Overall, the Security Council caved to U.S. power. Led by the UAE, the Council’s only Arab member, ostensibly representing other Arab countries in negotiations with Washington, most members of the Council were excluded from the actual discussions leading to the weakened resolution. The Council could have better stuck to the principles of the early draft resolution, recognizing the desperate need for a cease-fire – and force the U.S. to publicly acknowledge its isolation in the world by using its veto again. That would have sent the issue back to the General Assembly under special UN arrangements that can allow a much greater level of enforcement than is generally true for GA resolutions.

But the concern with not antagonizing the U.S. (the UAE remains a key U.S. ally, as do Egypt, Qatar, Jordan, Saudi Arabia and others, after all) was great enough that the Council was willing to vote for an “aid resolution” that will do virtually nothing to stop the slaughter of babies, children, elders, women and men now being killed by U.S.-made, Israeli-dropped bombs and by U.S.-armed Israeli troops. Just so the U.S. would not be embarrassed by having to use its veto again.

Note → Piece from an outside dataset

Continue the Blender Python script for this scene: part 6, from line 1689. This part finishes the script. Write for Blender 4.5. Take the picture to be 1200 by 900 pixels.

The repeated use of vetoes may cost the U.S. government something at some point – whether in domestic support, international legitimacy, maybe even legally if Washington were to be held accountable for enabling Israel’s genocidal assault. But for now, if we ask who won this hard-fought battle in the Security Council, the answer is clear. Not the Palestinian civilians whose lives were supposed to be protected by this resolution – but the United States. Which now won’t have to be embarrassed.